A rifle similar to the Bushmaster was placed in the trunk, and the officer grabbed the rifle, pointed it through the hole in the trunk and fired. The video ends with a puff of smoke coming from the trunk, depicting the gunpowder that would have burned off in the process of firing the rifle.

Greenspun asked a Prince William County, Va., police officer who helped produce the tape if the scene was rehearsed before it was taped. The officer, Ralph Daigneau, replied, "Just as your client allegedly could have done, too" - a comment that later brought a defense request for a mistrial. It was denied by the judge.

The video was intended to show that the trunk was big enough to accommodate someone of Muhammad's size - 6-foot-1 and 179 pounds. Prosecutors have not explicitly said if they think Muhammad pulled the trigger in some or all of the shootings. But the video and testimony yesterday suggested that possibility to the jury.

Muhammad is charged with two counts of capital murder in the killing of civil engineer Dean H. Meyers at a Sunoco station north of Manassas. To secure the death penalty, prosecutors must convince the jury he was a "direct participant" in the crime. Prosecutors have said that Muhammad was the "captain" of a "killing team" and so it is irrelevant who actually fired the fatal shot.

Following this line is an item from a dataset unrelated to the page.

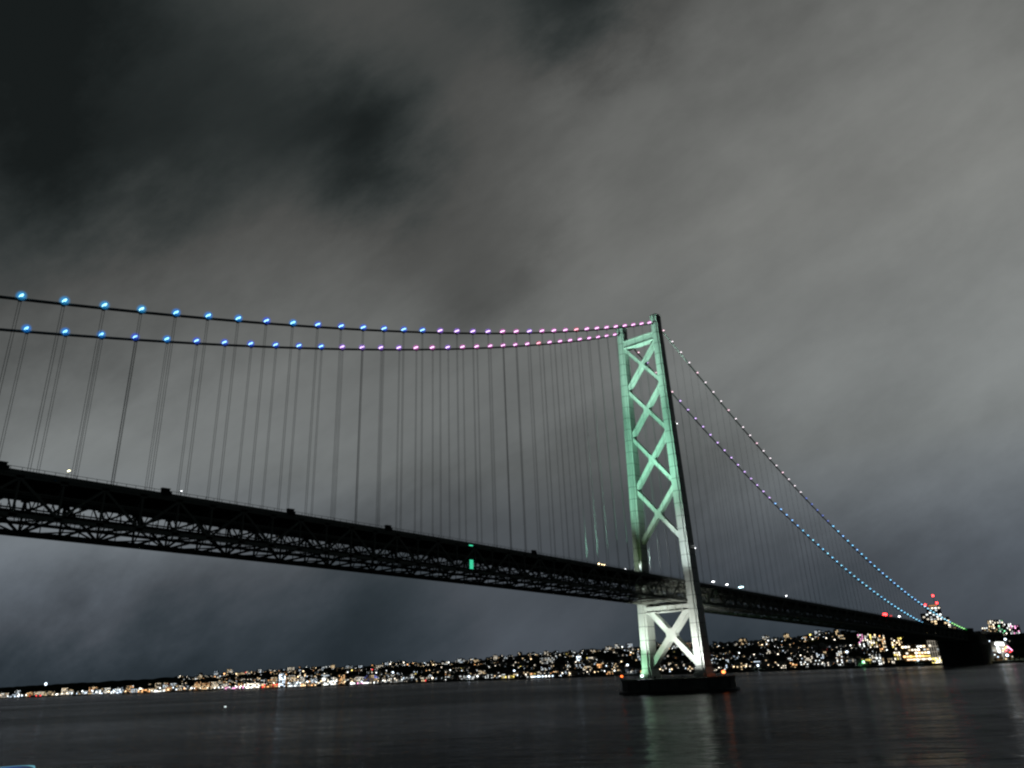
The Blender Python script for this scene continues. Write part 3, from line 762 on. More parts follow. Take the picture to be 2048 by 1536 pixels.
# ---- anchorage
an = empty('cable_anchorage', (925, 0, 0))
q = MB()
q.add([(0, -31, -4), (86, -31, -4), (86, 31, -4), (0, 31, -4), (0, -31, 44), (86, -31, 30), (86, 31, 30), (0, 31, 44), (22, -31, 49.5), (22, 31, 49.5)],
      [(0, 3, 2, 1), (0, 1, 5, 8, 4), (3, 7, 9, 6, 2), (0, 4, 7, 3), (1, 2, 6, 5), (4, 8, 9, 7), (8, 5, 6, 9)])
q.build('anchor_block', anch_mat, an)
for yy in (-24, 12):
    q = MB(); q.box(-6, 16, yy, yy + 12, 36, 53.5); q.box(-7, 16.5, yy - 0.4, yy + 12.4, 53.504, 54.3); q.build('cable_housing', anch_mat, an)
q = MB()
for k in range(7): q.box(-0.35, -0.002, -27 + k * 9, -26.2 + k * 9, 2, 43)
for k in range(9): q.box(4 + k * 9.4, 4.9 + k * 9.4, -31.35, -31.002, 2, 29)
q.build('wall_rib', anch_mat, an)
tag(an, 'huge black concrete anchorage block on the shore where the side cables end', 'anchorage')
# lit approach viaduct behind the anchorage
vd = empty('approach_viaduct', (1011, 0, 0))
q = MB(); q.box(0, 190, -17, 17, 47, 50); q.box(0, 190, -17.3, -17.0, 50, 51.4); q.box(0, 190, 17.0, 17.3, 50, 51.4); q.build('viaduct_deck', wallm[0], vd)
for x in (30, 80, 135, 180):
    q = MB(); q.box(x - 2, x + 2, -11, -7, 0, 43); q.box(x - 2, x + 2, 7, 11, 0, 43); q.box(x - 2.2, x + 2.2, -14, 14, 43, 46.98); q.build('viaduct_pier', wallm[0], vd)
tag(vd, 'grey road viaduct leading inland from behind the anchorage', 'viaduct')

# ================================================================== the lit town on the far shore
WCOL = {'warm': (1.0, 0.74, 0.42), 'cream': (1.0, 0.9, 0.72), 'white': (0.95, 1.0, 0.98), 'cool': (0.72, 0.86, 1.0), 'amber': (1.0, 0.5, 0.2), 'red': (1.0, 0.06, 0.06), 'green': (0.3, 1.0, 0.5), 'blue': (0.3, 0.35, 1.0), 'yellow': (1.0, 0.8, 0.2), 'pink': (1.0, 0.4, 0.7)}
wm = {}
def wmat(c, s):
    if (c, s) not in wm: wm[(c, s)] = emis('window_and_front_glow_%s' % c, WCOL[c], s)
    return wm[(c, s)]
def at_offset(px, s):
    """the point on the town's ground in direction px that lies s metres behind the shore line"""
    lo, hi = 900.0, 9000.0
    for _ in range(40):
        mid = (lo + hi) / 2; p = azimuth_point(px, 1350, mid)
        if p[0] - interp(SHORE, p[1]) < s: lo = mid
        else: hi = mid
    p = azimuth_point(px, 1350, lo)
    return p[0], p[1], lo
def mpp(x, y, z): return (Vector((x, y, z)) - Vector((CX, CY, CZ))).dot(fw) / FPX   # metres per photo pixel
def add_windows(q, w_, h, z0, cw, ch, prob, mats, face='front', d=0.0, fill=(0.62, 0.55), rows=True):
    n = max(1, int(w_ / cw)); k = max(1, int(h / ch)); dx = w_ / n
    for r in range(k):
        rp = prob * (rnd.uniform(0.5, 1.5) if rows else 1)
        for c in range(n):
            if rnd.random() > rp: continue
            a = -w_ / 2 + (c + 0.5) * dx; ww = dx * fill[0] / 2; z = z0 + (r + 0.5) * h / k; hh = h / k * fill[1] / 2; mi = rnd.choice(mats)
            if face == 'front': q.add([(-0.12, a - ww, z - hh), (-0.12, a - ww, z + hh), (-0.12, a + ww, z + hh), (-0.12, a + ww, z - hh)], [(0, 1, 2, 3)], mi)
            else:
                a += w_ / 2; q.add([(a - ww, d, z - hh), (a + ww, d, z - hh), (a + ww, d, z + hh), (a - ww, d, z + hh)], [(0, 1, 2, 3)], mi)
def body(q, w_, d, h, roof='flat'):
    q.box(0, d, -w_ / 2, w_ / 2, -6, h, 0)
    if roof == 'flat':
        q.box(-0.25, d + 0.25, -w_ / 2 - 0.25, w_ / 2 + 0.25, h + 0.004, h + 0.7, 0)
        q.box(d * 0.35, d * 0.7, -w_ * 0.15, w_ * 0.2, h + 0.7, h + 3.0, 0)
    else:
        q.add([(-0.6, -w_ / 2 - 0.6, h + 0.01), (d + 0.6, -w_ / 2 - 0.6, h + 0.01), (d + 0.6, w_ / 2 + 0.6, h + 0.01), (-0.6, w_ / 2 + 0.6, h + 0.01), (d / 2, -w_ / 2 - 0.6, h + d * 0.3), (d / 2, w_ / 2 + 0.6, h + d * 0.3)],
              [(0, 3, 2, 1), (0, 1, 4), (2, 3, 5), (1, 2, 5, 4), (3, 0, 4, 5)], 0)
PLACED = []
def town_block(px, s, wpx, h, prob, cols, strength, row, jitter=0.35, wall=None, deep=None, cell=None, group='lit buildings along the far shore', name='building', label=None, cat='building', fill=(0.62, 0.55)):
    x, y, dist = at_offset(px, s); z = ground(x, y); mp = mpp(x, y, z); w_ = wpx * mp
    az = math.atan2(y - CY, x - CX); rz = az + rnd.uniform(-jitter, jitter)
    q = MB(); d = deep or min(max(w_ * rnd.uniform(0.5, 0.9), 8), 22)
    body(q, w_, d, h, 'gable' if h < 9 and w_ < 18 else 'flat')
    c = cell or max(3.0, mp * 1.55)
    add_windows(q, w_ * 0.92, h * 0.92, h * 0.04, c * 1.1, max(3.0, c), prob, list(range(1, len(cols) + 1)), fill=fill)
    add_windows(q, d * 0.9, h * 0.92, h * 0.04, c * 1.1, max(3.0, c), prob * 0.7, list(range(1, len(cols) + 1)), 'side', -w_ / 2 - 0.12, fill=fill)
    o = q.build(name, [wall or rnd.choice(wallm)] + [wmat(c_, strength) for c_ in cols], None, (x, y, z)); o.rotation_euler.z = rz
    tag(o, label, cat, group)
    PLACED.append((o, px, row, h, cols[0]))
    return o
def palette():
    return rnd.choice([['warm', 'cream'], ['cream', 'white'], ['white', 'cool'], ['cream', 'warm', 'amber'], ['white', 'cream', 'warm'], ['cool', 'white'], ['cream'], ['warm']])

# three rows of ordinary buildings: waterfront, slope, hilltop
def blocked(px): return 1880 < px < 1990
for i in range(92):      # waterfront
    px = 4 + (2044 - 4) * (i + rnd.uniform(0.1, 0.9)) / 92
    if blocked(px) or 1745 < px < 1880: continue
    left = px < 760
    town_block(px, rnd.uniform(18, 70), rnd.uniform(9, 21), rnd.uniform(7, 14) if not left else rnd.uniform(14, 34), 0.55 if left else 0.36,
               (rnd.choice([['white', 'cream'], ['amber', 'warm'], ['cream', 'warm'], ['white', 'cool'], ['cream', 'warm', 'white'], ['amber', 'warm']] if left else [['cream', 'warm'], ['white', 'cool'], ['warm', 'amber'], ['white'], ['cream']])),
               (4.0 if left else 2.2), 'waterfront', fill=((0.42, 0.4) if left else (0.55, 0.5)))
for i in range(84):      # slope
    px = 4 + (2044 - 4) * (i + rnd.uniform(0.1, 0.9)) / 84
    if blocked(px) or px > 1990 or 1770 < px: continue
    town_block(px, rnd.uniform(90, 200) if px < 300 else rnd.uniform(130, 430), rnd.uniform(7, 18), rnd.uniform(8, 22), 0.40, palette(), 2.0 if px < 700 else 1.5, 'slope')
for i in range(70):      # hilltop
    px = 4 + (2044 - 4) * (i + rnd.uniform(0.1, 0.9)) / 70
    if px < 350 or px > 1700: continue
    town_block(px, rnd.uniform(600, 800), rnd.uniform(6, 15), rnd.uniform(8, 20) + (10 if 380 < px < 460 else 0), 0.45, palette(), 1.5, 'hilltop')
ordn = ['first', 'second', 'third']
def ordinal(n):
    return '%d%s' % (n, 'th' if 10 <= n % 100 <= 20 else {1: 'st', 2: 'nd', 3: 'rd'}.get(n % 10, 'th'))
cname = {'warm': 'warm yellow', 'cream': 'cream', 'white': 'white', 'cool': 'bluish white', 'amber': 'orange', 'red': 'red', 'green': 'green', 'blue': 'blue', 'yellow': 'yellow'}
for row, where in (('waterfront', 'in the row along the water'), ('slope', 'in the rows on the slope'), ('hilltop', 'on the hilltop skyline')):
    L_ = sorted([p for p in PLACED if p[2] == row], key=lambda p: p[1])
    for k, (o, px, _r, h, c) in enumerate(L_):
        size = 'low' if h < 12 else ('mid-rise' if h < 22 else 'tall')
        o['label'] = '%s block with %s windows, %s from the left %s' % (size, cname[c], ordinal(k + 1), where)
        o['group'] = {'waterfront': 'lit buildings along the water', 'slope': 'lit buildings on the slope', 'hilltop': 'lit buildings on the hilltop'}[row]

# glowing low halls and quays by the water, each measured from the photograph: direction, offset behind the shore, width, height, colour
halls = [(470, 12, 46, 9, 'pink', 'white', 7, 'long quay shed glowing pinkish white left of the bright terminal'),
         (505, 15, 30, 17, 'cream', 'white', 12, 'brightest cream white terminal hall by the water'),
         (543, 12, 34, 12, 'amber', 'red', 7, 'low hall with orange and red light right of the terminal'),
         (565, 20, 13, 46, 'cool', 'white', 9, 'slim tall block flooded in bluish white light at the water'),
         (590, 12, 26, 14, 'white', 'cool', 8, 'white lit hall right of the slim bluish block'),
         (618, 10, 30, 9, 'amber', 'warm', 8, 'low orange lit hall by the water'),
         (662, 26, 34, 24, 'white', 'cream', 9, 'wide white floodlit building by the water'),
         (716, 8, 36, 6, 'white', 'pink', 9, 'long low bright strip lit building at the quay'),
         (742, 22, 26, 26, 'warm', 'blue', 2.2, 'tan building with a blue violet light in its middle'),
         (742, 6, 30, 6, 'white', 'cream', 10, 'bright white quay in front of the tan building'),
         (786, 25, 18, 14, 'cream', 'white', 4, 'low bright building right of the tan building'),
         (812, 60, 32, 14, 'white', 'cool', 3.5, 'wide pale lit building behind the dark quay'),
         (839, 8, 28, 6, 'warm', 'red', 6, 'long low quay building with warm and red lights'),
         (1016, 14, 26, 8, 'yellow', 'cream', 4, 'low yellow lit building by the water at the breakwater'),
         (1070, 70, 18, 10, 'yellow', 'amber', 4, 'small yellow lit building above the bright quay'),
         (1092, 10, 62, 5, 'cool', 'white', 9, 'long bright bluish white lit quay left of the tower'),
         (1096, 450, 30, 20, 'white', 'cream', 1.6, 'large dim flat roofed building on the hill left of the tower'),
         (1160, 500, 10, 16, 'cool', 'white', 7, 'small building with a bright white light on the hilltop'),
         (1185, 520, 20, 10, 'cream', 'yellow', 3, 'long cream lit building on the hilltop left of the tower'),
         (1200, 300, 10, 12, 'amber', 'warm', 4, 'small orange lit building on the slope left of the tower'),
         (200, 14, 20, 18, 'white', 'cool', 7, 'white lit waterfront block in the far left cluster'),
         (238, 24, 22, 24, 'cool', 'white', 7, 'bluish white lit block in the far left cluster'),
         (262, 40, 16, 30, 'white', 'amber', 7, 'white lit block with an orange roof light in the far left cluster'),
         (296, 10, 30, 12, 'amber', 'warm', 7, 'orange lit sheds in the far left cluster'),
         (320, 8, 26, 9, 'white', 'cream', 9, 'long white lit quay shed in the far left cluster'),
         (36, 12, 20, 16, 'cool', 'white', 9, 'bluish white lit pier building near the left end'),
         (78, 8, 22, 7, 'red', 'red', 7, 'row of red lights on a low quay near the left end'),
         (100, 200, 16, 20, 'yellow', 'red', 4, 'yellow and red lit shop block behind the red quay lights')]
def glow_hall(px, s, wpx, h, c1, c2, st, label, dist_rz=0.0):
    x, y, dist = at_offset(px, s); z = ground(x, y); mp = mpp(x, y, z); w_ = wpx * mp
    q = MB(); body(q, w_, 16, h); o = q.build('waterfront_hall', wallm[2], None, (x, y, z)); o.rotation_euler.z = math.atan2(y - CY, x - CX) + dist_rz
    n = max(2, int(wpx / 3.2)); k = max(1, int(h / max(4.5, 2.0 * mp)))
    for r in range(k):
        for c in range(n):
            if rnd.random() < 0.22: continue
            a = -w_ / 2 + (c + 0.5) * w_ / n; ww = w_ / n * rnd.uniform(0.18, 0.4); zz = (r + 0.5) * h / k; hh = h / k * rnd.uniform(0.22, 0.4)
            p = MB(); p.box(-0.4, -0.06, a - ww, a + ww, zz - hh, zz + hh)
            p.build('window', wmat(rnd.choice([c1, c1, c2]), round(st * rnd.choice([0.12, 0.35, 0.55]), 2)), o)  # emissive panes also stand in for the light on floodlit fronts
    return tag(o, label, 'building')
for a in halls: glow_hall(*a)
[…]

Ballistics experts testified yesterday that the bullets that struck 13 of last fall's sniper victims across the country were conclusively fired from the Bushmaster rifle found in the Caprice. The experts also said that a .22-caliber revolver Malvo allegedly dropped near a robbery-shooting in Alabama was the same weapon used to shoot a restaurant owner and liquor store owner in Prince George's County in September last year.

In one victory for the defense yesterday, the judge would not allow the prosecutors to put on the witness stand an immigration employee from Washington state who talked to Muhammad when Malvo was arrested by immigration authorities there. Ebert said Muhammad told the witness he was "a sniper" and "expert in urban warfare."